The Reforms of Cleisthenes - the tribes

The Reforms of Cleisthenes - the tribes Athenian citizen storming the Acropolis, from The Greeks documentary

The 'democratic' reforms of Cleisthenes were a highly complicated revision of tribal and religious associations that had endured for centuries. Above all else, they were an attempt to make the different factions and regions of Athens into one people, with a popular assembly, and the necessary institutions to make that assembly work.

Cleisthenes accomplished this by reorganizing the four tribal groups all Athenians belonged to. Though he didn't abolish the old tribes, he divided them into 10 new groups, called phyle, each of which adopted a mythological hero as its patron and founder.

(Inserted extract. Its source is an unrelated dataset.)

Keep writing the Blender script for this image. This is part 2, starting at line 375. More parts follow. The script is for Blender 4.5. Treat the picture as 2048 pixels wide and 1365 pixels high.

Next he revised the way neighborhoods were organized, creating local councils called demes which consisted of either several small hamlets, a village, or a city district. Like the reorganization of the tribes, these demes were a modification of older community organizations, but each now had a local assembly and a leader resembling a mayor.

Finally, in order to encourage unity between the different parts of Attica - the city of Athens, the inland farms and the coastal villages - Cleisthenes ensured that each of the 10 tribes were composed of two demes from each of these three areas (a total of six demes per tribe). This must have required some sophisticated reorganization since the demes varied greatly in size (between 100 and 1000 citizens) and each of the tribes needed to be roughly the same size (about 3,500 citizens each).